/---
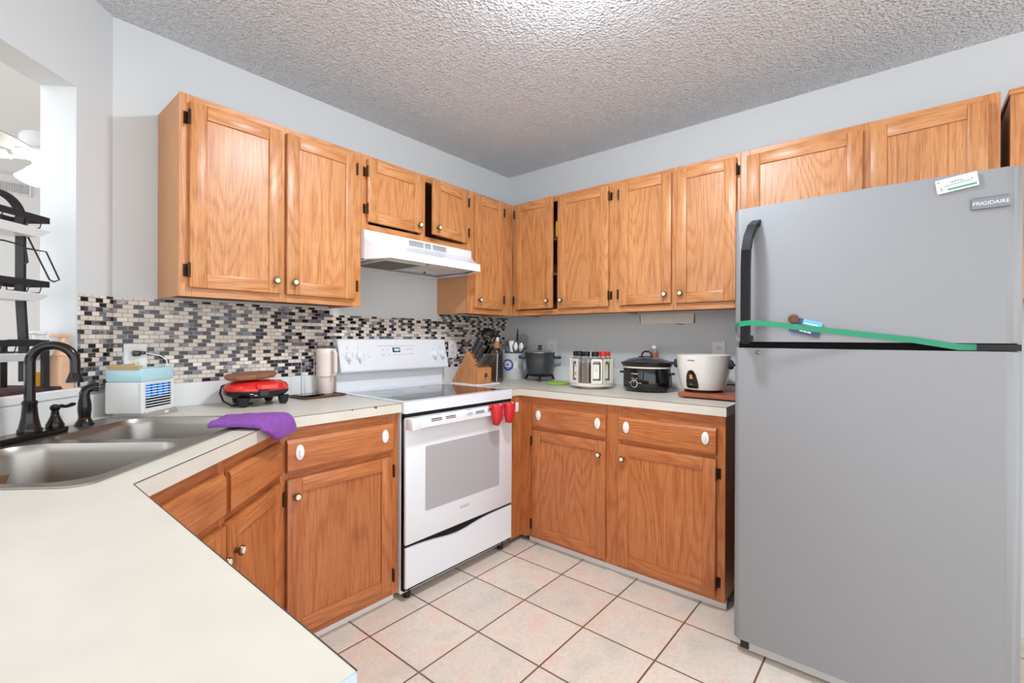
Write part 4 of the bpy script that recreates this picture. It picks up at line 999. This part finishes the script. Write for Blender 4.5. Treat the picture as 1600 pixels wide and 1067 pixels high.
def knife(x, p, z, ln, w_, label, steak=False):
    base_ = KB + Vector((x, -p, z)); q = thing('knife', label, 'knife', base_, 0, 'knives in the block')
    q.rotation_euler = kd.to_track_quat('Z', 'X').to_euler()
    h = MB(); th_ = 0.0042 if steak else 0.006; h.box(-w_ / 2, w_ / 2, -th_, th_, 0.0135, ln, bev=0.0025); h.build('handle', BLACKG, q)
    h = MB(); h.box(-w_ / 2 + 0.001, w_ / 2 - 0.001, -th_ + 0.001, th_ - 0.001, 0.001, 0.014, bev=0.001); h.build('bolster', STEEL, q)
    h = MB(); h.box(-w_ / 2 - 0.0014, w_ / 2 + 0.0014, -0.0024, 0.0024, 0.0132, ln + 0.001); h.build('tang', STEEL, q)
    h = MB(); h.box(-w_ / 2 - 0.0006, w_ / 2 + 0.0006, -th_ - 0.0005, th_ + 0.0005, ln, ln + 0.005, bev=0.001); h.build('end_cap', STEEL, q)
rowsK = [(0.158, 0.196, 0.135, 'top'), (0.181, 0.168, 0.138, 'middle'), (0.203, 0.142, 0.128, 'lower')]
for p, z, ln, nm in rowsK:
    for x, nx in ((-0.040, 'left'), (0.006, 'centre'), (0.044, 'right')):
        knife(x, p + 0.002, z + 0.002, ln - abs(x) * 0.25, 0.022, 'black-handled knife in the %s row of the block, %s' % (nm, {'left': 'nearest the range', 'centre': 'in the middle', 'right': 'nearest the pail'}[nx]))
for i in range(6):
    knife(-0.046 + i * 0.0185, 0.224, 0.109, 0.098, 0.0095, 'steel steak knife in the front of the block, %s from the range side' % ('first', 'second', 'third', 'fourth', 'fifth', 'sixth')[i], True)
t = thing('box_grater', 'dark perforated steel box grater between knife block and pail', 'grater', (-0.425, -0.262, Zc), 0.2)
b = MB(); b.prism([(-0.045, 0), (0.045, 0), (0.032, 0.20), (-0.032, 0.20)], -0.028, 0.028, 1, bev=0.004); b.build('body', STEEL, t)
for j in range(9):
    for i in range(3):
        MB().lathe([(0.0045, 0), (0.003, 0.0025), (0.001, 0.003)], n=8).build('tooth', VOID, t, (-0.018 + i * 0.018, -0.0282, 0.02 + j * 0.018), (PI / 2, 0, 0))
b = MB(); b.tube([(-0.028, 0, 0.2), (-0.024, 0, 0.225), (0.024, 0, 0.225), (0.028, 0, 0.2)], 0.005, 8); b.build('handle', BLACK, t)
UC = Vector((-0.335, -0.105, Zc))
t = thing('utensil_crock', 'dark utensil crock behind the knife block', 'crock', UC)
b = MB(); b.lathe([(0.050, 0), (0.054, 0.006), (0.056, 0.150), (0.054, 0.154), (0.050, 0.150), (0.048, 0.012), (0.001, 0.010)], n=28); b.build('body', SHELLGREY, t)
def stick(name, label, cat, base_, tip, mats, head=None, r=0.005, group=None):
    a, b_ = Vector(base_), Vector(tip); q = thing(name, label, cat, a, 0, group); q.rotation_euler = (b_ - a).to_track_quat('Z', 'X').to_euler()
    ln = (b_ - a).length; h = MB(); h.tube([(0, 0, 0), (0, 0, ln * 0.5), (0, 0, ln)], r, 8); h.build('handle', mats[0], q)
    if head: m_ = MB(); head(m_, ln); m_.build('head', mats[1], q)
    return q
def ladle(m_, l):
    m_.ball((0, 0, l + 0.030), 0.052, 0, 1, 1, 0.78)
def blade_(w_, h_, t_=0.003):
    return lambda m_, l: m_.prism([(-w_ * 0.3, l - 0.004), (w_ * 0.3, l - 0.004), (w_ / 2, l + h_ * 0.35), (w_ / 2, l + h_), (-w_ / 2, l + h_), (-w_ / 2, l + h_ * 0.35)], -t_ / 2, t_ / 2, 1, bev=0.001)
def oval_(w_, h_):
    return lambda m_, l: m_.ball((0, 0, l + h_ / 2), 1.0, 0, w_ / 2, 0.006, h_ / 2)
GU = 'utensils in the dark crock'
def U_(x, y, z): return UC + Vector((x, y, z))
stick('ladle', 'black ladle standing highest but one behind the knives', 'ladle', U_(-0.01, 0, 0.012), U_(-0.030, -0.02, 0.300), (BLACKM, BLACKM), ladle, 0.006, GU)
stick('spatula', 'thin black spatula pointing up beside the ladle', 'spatula', U_(0.02, 0.02, 0.012), U_(0.012, 0.015, 0.32), (BLACKM, BLACKM), blade_(0.018, 0.085), 0.005, GU)
stick('spatula', 'red silicone spatula below the black ladle', 'spatula', U_(-0.02, -0.012, 0.012), U_(-0.056, -0.040, 0.215), (RED, RED), blade_(0.05, 0.075, 0.008), 0.005, GU)
stick('wooden_spoon', 'wooden spoon in the dark crock', 'spoon', U_(0.0, -0.02, 0.012), U_(0.028, -0.042, 0.21), (BLOCKWOOD, BLOCKWOOD), oval_(0.045, 0.07), 0.005, GU)
stick('serving_spoon', 'black serving spoon leaning right in the dark crock', 'spoon', U_(0.02, 0.0, 0.012), U_(0.050, -0.02, 0.235), (BLACKM, BLACKM), oval_(0.05, 0.075), 0.005, GU)
stick('serving_spoon', 'long steel serving spoon in the dark crock', 'spoon', U_(0.01, -0.02, 0.012), U_(0.040, -0.045, 0.255), (CHROME, CHROME), oval_(0.04, 0.055), 0.004, GU)

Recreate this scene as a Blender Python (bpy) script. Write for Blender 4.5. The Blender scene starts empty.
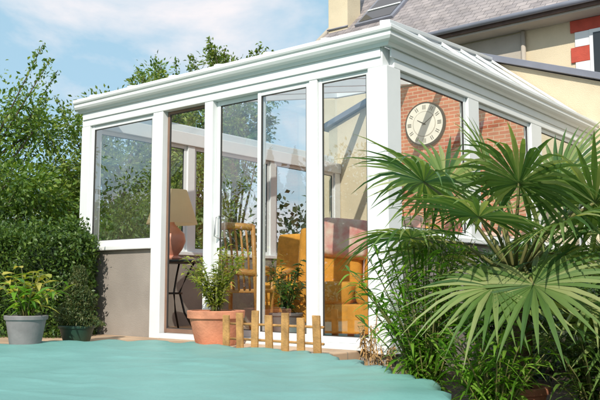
\---
● Request: Retype all of the entries exactly as written, leaving out any images.

● Answer:
Write part 4 of the bpy script that recreates this picture. It picks up at line 999. This part finishes the script. Write for Blender 4.5. Treat the picture as 1600 pixels wide and 1067 pixels high.
def knife(x, p, z, ln, w_, label, steak=False):
    base_ = KB + Vector((x, -p, z)); q = thing('knife', label, 'knife', base_, 0, 'knives in the block')
    q.rotation_euler = kd.to_track_quat('Z', 'X').to_euler()
    h = MB(); th_ = 0.0042 if steak else 0.006; h.box(-w_ / 2, w_ / 2, -th_, th_, 0.0135, ln, bev=0.0025); h.build('handle', BLACKG, q)
    h = MB(); h.box(-w_ / 2 + 0.001, w_ / 2 - 0.001, -th_ + 0.001, th_ - 0.001, 0.001, 0.014, bev=0.001); h.build('bolster', STEEL, q)
    h = MB(); h.box(-w_ / 2 - 0.0014, w_ / 2 + 0.0014, -0.0024, 0.0024, 0.0132, ln + 0.001); h.build('tang', STEEL, q)
    h = MB(); h.box(-w_ / 2 - 0.0006, w_ / 2 + 0.0006, -th_ - 0.0005, th_ + 0.0005, ln, ln + 0.005, bev=0.001); h.build('end_cap', STEEL, q)
rowsK = [(0.158, 0.196, 0.135, 'top'), (0.181, 0.168, 0.138, 'middle'), (0.203, 0.142, 0.128, 'lower')]
for p, z, ln, nm in rowsK:
    for x, nx in ((-0.040, 'left'), (0.006, 'centre'), (0.044, 'right')):
        knife(x, p + 0.002, z + 0.002, ln - abs(x) * 0.25, 0.022, 'black-handled knife in the %s row of the block, %s' % (nm, {'left': 'nearest the range', 'centre': 'in the middle', 'right': 'nearest the pail'}[nx]))
for i in range(6):
    knife(-0.046 + i * 0.0185, 0.224, 0.109, 0.098, 0.0095, 'steel steak knife in the front of the block, %s from the range side' % ('first', 'second', 'third', 'fourth', 'fifth', 'sixth')[i], True)
t = thing('box_grater', 'dark perforated steel box grater between knife block and pail', 'grater', (-0.425, -0.262, Zc), 0.2)
b = MB(); b.prism([(-0.045, 0), (0.045, 0), (0.032, 0.20), (-0.032, 0.20)], -0.028, 0.028, 1, bev=0.004); b.build('body', STEEL, t)
for j in range(9):
    for i in range(3):
        MB().lathe([(0.0045, 0), (0.003, 0.0025), (0.001, 0.003)], n=8).build('tooth', VOID, t, (-0.018 + i * 0.018, -0.0282, 0.02 + j * 0.018), (PI / 2, 0, 0))
b = MB(); b.tube([(-0.028, 0, 0.2), (-0.024, 0, 0.225), (0.024, 0, 0.225), (0.028, 0, 0.2)], 0.005, 8); b.build('handle', BLACK, t)
UC = Vector((-0.335, -0.105, Zc))
t = thing('utensil_crock', 'dark utensil crock behind the knife block', 'crock', UC)
b = MB(); b.lathe([(0.050, 0), (0.054, 0.006), (0.056, 0.150), (0.054, 0.154), (0.050, 0.150), (0.048, 0.012), (0.001, 0.010)], n=28); b.build('body', SHELLGREY, t)
def stick(name, label, cat, base_, tip, mats, head=None, r=0.005, group=None):
    a, b_ = Vector(base_), Vector(tip); q = thing(name, label, cat, a, 0, group); q.rotation_euler = (b_ - a).to_track_quat('Z', 'X').to_euler()
    ln = (b_ - a).length; h = MB(); h.tube([(0, 0, 0), (0, 0, ln * 0.5), (0, 0, ln)], r, 8); h.build('handle', mats[0], q)
    if head: m_ = MB(); head(m_, ln); m_.build('head', mats[1], q)
    return q
def ladle(m_, l):
    m_.ball((0, 0, l + 0.030), 0.052, 0, 1, 1, 0.78)
def blade_(w_, h_, t_=0.003):
    return lambda m_, l: m_.prism([(-w_ * 0.3, l - 0.004), (w_ * 0.3, l - 0.004), (w_ / 2, l + h_ * 0.35), (w_ / 2, l + h_), (-w_ / 2, l + h_), (-w_ / 2, l + h_ * 0.35)], -t_ / 2, t_ / 2, 1, bev=0.001)
def oval_(w_, h_):
    return lambda m_, l: m_.ball((0, 0, l + h_ / 2), 1.0, 0, w_ / 2, 0.006, h_ / 2)
GU = 'utensils in the dark crock'
def U_(x, y, z): return UC + Vector((x, y, z))
stick('ladle', 'black ladle standing highest but one behind the knives', 'ladle', U_(-0.01, 0, 0.012), U_(-0.030, -0.02, 0.300), (BLACKM, BLACKM), ladle, 0.006, GU)
stick('spatula', 'thin black spatula pointing up beside the ladle', 'spatula', U_(0.02, 0.02, 0.012), U_(0.012, 0.015, 0.32), (BLACKM, BLACKM), blade_(0.018, 0.085), 0.005, GU)
stick('spatula', 'red silicone spatula below the black ladle', 'spatula', U_(-0.02, -0.012, 0.012), U_(-0.056, -0.040, 0.215), (RED, RED), blade_(0.05, 0.075, 0.008), 0.005, GU)
stick('wooden_spoon', 'wooden spoon in the dark crock', 'spoon', U_(0.0, -0.02, 0.012), U_(0.028, -0.042, 0.21), (BLOCKWOOD, BLOCKWOOD), oval_(0.045, 0.07), 0.005, GU)
stick('serving_spoon', 'black serving spoon leaning right in the dark crock', 'spoon', U_(0.02, 0.0, 0.012), U_(0.050, -0.02, 0.235), (BLACKM, BLACKM), oval_(0.05, 0.075), 0.005, GU)
stick('serving_spoon', 'long steel serving spoon in the dark crock', 'spoon', U_(0.01, -0.02, 0.012), U_(0.040, -0.045, 0.255), (CHROME, CHROME), oval_(0.04, 0.055), 0.004, GU)

Recreate this scene as a Blender Python (bpy) script. Write for Blender 4.5. The Blender scene starts empty.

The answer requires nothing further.